Wout Van Aert, meanwhile, extended his win streak to five races with a well-timed final attack on the climb to the finish in Ronse. “Actually, I didn’t really feel great today,” he said. “The legs were not really as good as the last weeks. But I had the luck that I was still in the first group until the last lap.

“In the second part of the last lap I just gave everything on the harder parts of the course and that was enough to take a small gap on Kevin. Then it was just, focus on the pain and give everything until the finish line, don’t look back and it was a really nice feeling to cross the finish line.”

With his biggest rival, Mathieu van der Poel, sidelined as he rehabs a knee injury, Van Aert has emerged as the undisputed leader in the world of cyclocross.
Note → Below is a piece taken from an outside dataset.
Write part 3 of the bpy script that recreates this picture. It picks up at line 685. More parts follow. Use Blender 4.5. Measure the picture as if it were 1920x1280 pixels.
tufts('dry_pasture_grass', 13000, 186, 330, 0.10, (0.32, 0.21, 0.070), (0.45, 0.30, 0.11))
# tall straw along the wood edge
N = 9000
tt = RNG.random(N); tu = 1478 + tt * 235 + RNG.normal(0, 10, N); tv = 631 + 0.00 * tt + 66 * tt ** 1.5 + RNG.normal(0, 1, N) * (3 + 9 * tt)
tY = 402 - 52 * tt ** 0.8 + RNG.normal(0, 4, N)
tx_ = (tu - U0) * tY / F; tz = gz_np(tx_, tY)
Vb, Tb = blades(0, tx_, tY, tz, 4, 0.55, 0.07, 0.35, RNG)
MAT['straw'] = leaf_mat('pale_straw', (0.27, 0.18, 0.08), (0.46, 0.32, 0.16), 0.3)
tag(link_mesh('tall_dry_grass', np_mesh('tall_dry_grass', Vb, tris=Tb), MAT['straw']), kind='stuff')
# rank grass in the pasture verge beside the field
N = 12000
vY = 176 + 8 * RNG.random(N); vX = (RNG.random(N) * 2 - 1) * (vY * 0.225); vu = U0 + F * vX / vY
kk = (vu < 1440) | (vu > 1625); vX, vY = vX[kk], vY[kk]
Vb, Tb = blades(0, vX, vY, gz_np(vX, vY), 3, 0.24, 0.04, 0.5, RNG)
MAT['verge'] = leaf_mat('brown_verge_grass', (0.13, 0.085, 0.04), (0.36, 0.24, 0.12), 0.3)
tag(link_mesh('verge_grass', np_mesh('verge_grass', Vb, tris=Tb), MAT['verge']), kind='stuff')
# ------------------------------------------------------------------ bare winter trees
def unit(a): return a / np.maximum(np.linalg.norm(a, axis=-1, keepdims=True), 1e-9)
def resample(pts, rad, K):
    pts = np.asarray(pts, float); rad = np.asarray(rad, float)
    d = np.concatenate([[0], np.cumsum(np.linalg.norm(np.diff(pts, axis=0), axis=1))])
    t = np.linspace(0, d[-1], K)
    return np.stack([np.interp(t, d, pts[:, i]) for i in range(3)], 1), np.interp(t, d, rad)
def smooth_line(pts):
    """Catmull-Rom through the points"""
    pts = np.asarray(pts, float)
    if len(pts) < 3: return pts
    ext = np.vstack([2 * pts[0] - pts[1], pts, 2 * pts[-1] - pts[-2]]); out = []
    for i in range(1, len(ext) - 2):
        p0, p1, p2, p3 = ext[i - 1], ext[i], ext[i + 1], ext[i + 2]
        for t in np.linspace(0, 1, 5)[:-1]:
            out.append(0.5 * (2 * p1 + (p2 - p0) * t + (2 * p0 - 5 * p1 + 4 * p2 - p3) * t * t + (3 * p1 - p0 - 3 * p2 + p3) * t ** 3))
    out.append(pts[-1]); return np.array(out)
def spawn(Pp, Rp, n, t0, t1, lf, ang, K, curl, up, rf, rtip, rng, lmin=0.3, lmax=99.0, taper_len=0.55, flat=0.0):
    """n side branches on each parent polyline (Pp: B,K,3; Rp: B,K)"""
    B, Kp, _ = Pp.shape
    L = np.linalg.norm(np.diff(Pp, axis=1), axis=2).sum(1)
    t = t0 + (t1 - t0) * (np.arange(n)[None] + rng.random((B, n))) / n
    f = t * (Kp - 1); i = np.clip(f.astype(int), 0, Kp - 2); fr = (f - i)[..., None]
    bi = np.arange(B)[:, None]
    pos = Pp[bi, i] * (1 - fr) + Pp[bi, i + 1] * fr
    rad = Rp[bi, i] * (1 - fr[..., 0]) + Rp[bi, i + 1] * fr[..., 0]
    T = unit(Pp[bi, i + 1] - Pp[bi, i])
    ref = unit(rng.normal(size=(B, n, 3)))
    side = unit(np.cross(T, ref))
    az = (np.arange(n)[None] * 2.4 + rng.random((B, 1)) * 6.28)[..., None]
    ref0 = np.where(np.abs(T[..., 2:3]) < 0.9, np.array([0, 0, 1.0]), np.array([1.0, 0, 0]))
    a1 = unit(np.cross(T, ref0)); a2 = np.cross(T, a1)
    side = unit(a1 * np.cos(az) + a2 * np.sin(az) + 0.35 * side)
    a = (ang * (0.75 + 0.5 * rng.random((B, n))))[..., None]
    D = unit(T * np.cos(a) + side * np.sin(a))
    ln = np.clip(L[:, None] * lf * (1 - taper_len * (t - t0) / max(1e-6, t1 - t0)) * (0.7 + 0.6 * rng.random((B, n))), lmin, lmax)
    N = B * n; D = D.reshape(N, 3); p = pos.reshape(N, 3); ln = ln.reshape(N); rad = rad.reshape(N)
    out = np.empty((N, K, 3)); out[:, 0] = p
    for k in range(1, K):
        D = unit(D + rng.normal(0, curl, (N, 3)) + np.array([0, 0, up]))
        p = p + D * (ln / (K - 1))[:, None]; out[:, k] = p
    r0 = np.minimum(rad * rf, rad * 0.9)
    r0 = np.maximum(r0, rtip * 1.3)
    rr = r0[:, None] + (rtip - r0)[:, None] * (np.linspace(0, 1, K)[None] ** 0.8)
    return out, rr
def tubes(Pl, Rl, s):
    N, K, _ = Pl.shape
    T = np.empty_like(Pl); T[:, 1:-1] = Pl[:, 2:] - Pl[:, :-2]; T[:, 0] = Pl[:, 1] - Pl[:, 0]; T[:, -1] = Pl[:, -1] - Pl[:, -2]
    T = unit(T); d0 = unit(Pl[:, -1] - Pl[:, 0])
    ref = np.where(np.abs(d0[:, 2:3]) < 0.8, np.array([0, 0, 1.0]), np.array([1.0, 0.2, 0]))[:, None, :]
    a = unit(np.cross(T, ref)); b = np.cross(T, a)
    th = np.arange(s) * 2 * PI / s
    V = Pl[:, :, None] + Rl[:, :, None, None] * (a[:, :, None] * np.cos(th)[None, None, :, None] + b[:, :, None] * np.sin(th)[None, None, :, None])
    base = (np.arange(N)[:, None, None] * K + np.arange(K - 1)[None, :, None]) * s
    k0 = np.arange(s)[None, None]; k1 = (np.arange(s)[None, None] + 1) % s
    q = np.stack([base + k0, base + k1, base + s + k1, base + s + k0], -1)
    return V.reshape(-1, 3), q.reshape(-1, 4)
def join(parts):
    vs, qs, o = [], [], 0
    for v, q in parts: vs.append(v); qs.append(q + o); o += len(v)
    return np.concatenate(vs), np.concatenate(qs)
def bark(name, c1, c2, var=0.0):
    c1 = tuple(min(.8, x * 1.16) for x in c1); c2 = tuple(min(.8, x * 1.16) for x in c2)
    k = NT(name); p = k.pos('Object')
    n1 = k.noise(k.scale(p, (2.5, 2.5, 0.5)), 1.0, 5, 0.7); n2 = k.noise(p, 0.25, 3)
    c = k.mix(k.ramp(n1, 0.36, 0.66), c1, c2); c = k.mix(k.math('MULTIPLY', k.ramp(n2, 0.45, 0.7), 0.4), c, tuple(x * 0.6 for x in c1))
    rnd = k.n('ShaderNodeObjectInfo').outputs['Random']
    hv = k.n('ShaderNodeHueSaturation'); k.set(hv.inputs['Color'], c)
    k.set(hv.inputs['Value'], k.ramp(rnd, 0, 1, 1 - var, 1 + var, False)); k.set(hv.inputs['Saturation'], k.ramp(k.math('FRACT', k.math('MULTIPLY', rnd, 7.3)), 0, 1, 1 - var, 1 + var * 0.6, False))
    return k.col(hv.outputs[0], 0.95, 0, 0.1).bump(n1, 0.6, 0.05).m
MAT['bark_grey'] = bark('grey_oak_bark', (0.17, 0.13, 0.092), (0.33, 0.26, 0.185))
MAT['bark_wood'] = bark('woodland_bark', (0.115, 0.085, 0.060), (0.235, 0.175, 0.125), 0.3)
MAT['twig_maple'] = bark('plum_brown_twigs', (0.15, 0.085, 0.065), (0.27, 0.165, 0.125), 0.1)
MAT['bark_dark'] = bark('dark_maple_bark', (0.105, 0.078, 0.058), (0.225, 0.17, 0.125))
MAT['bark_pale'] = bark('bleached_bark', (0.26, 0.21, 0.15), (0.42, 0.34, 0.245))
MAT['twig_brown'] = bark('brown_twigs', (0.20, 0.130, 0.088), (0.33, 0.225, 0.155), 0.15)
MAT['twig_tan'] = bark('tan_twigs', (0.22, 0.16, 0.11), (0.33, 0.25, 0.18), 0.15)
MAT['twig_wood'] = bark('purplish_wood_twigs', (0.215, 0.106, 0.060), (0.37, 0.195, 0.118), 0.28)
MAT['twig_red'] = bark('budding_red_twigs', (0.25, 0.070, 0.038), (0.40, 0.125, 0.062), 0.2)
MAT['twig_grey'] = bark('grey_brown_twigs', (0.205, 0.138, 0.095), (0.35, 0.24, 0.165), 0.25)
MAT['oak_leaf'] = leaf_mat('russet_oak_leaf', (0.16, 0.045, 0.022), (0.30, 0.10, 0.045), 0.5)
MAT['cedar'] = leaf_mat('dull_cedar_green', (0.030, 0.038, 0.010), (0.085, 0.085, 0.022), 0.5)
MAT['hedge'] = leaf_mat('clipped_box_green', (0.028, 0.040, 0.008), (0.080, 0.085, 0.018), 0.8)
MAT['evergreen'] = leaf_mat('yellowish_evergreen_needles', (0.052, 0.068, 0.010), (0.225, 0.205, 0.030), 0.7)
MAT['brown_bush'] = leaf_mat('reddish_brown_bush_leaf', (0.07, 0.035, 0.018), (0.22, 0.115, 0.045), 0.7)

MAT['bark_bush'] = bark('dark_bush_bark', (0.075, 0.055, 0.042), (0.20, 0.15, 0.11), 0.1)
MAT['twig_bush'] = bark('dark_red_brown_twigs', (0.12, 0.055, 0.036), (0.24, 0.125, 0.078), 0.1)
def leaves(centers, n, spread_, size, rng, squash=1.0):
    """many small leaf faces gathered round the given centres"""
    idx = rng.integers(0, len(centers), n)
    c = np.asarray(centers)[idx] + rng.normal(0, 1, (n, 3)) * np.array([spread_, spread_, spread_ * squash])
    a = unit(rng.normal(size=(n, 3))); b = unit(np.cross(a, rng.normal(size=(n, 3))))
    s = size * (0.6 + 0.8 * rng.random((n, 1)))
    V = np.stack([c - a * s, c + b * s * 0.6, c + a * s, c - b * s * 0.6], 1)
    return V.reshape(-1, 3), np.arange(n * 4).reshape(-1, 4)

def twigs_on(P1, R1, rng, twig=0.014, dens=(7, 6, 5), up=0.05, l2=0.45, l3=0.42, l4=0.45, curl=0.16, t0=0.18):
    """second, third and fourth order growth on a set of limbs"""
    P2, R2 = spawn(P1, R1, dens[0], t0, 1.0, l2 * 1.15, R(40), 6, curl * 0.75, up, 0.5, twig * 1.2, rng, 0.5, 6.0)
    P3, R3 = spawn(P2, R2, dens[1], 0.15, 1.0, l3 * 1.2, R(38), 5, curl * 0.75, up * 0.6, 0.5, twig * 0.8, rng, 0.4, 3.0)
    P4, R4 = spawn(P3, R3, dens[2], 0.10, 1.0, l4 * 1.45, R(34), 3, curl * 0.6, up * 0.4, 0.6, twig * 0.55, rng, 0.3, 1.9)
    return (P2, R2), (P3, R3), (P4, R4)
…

Van Aert has become a savvy, mature rider, but the depth of effort he can summon — as he did to drop Kevin Pauwels on the final climb in Ronse — has been no small part of his success.

“Today we saw that it wasn’t easy and it is never easy to win,” said Van Aert after the race. “Today the legs were a little bit worse than the last weeks, and I had to use my head and just focus on one big attack in the final lap and not lose energy for nothing in the beginning or the first half of the race. I think that was a good decision after I felt in the beginning that I didn’t have a really fresh feeling.”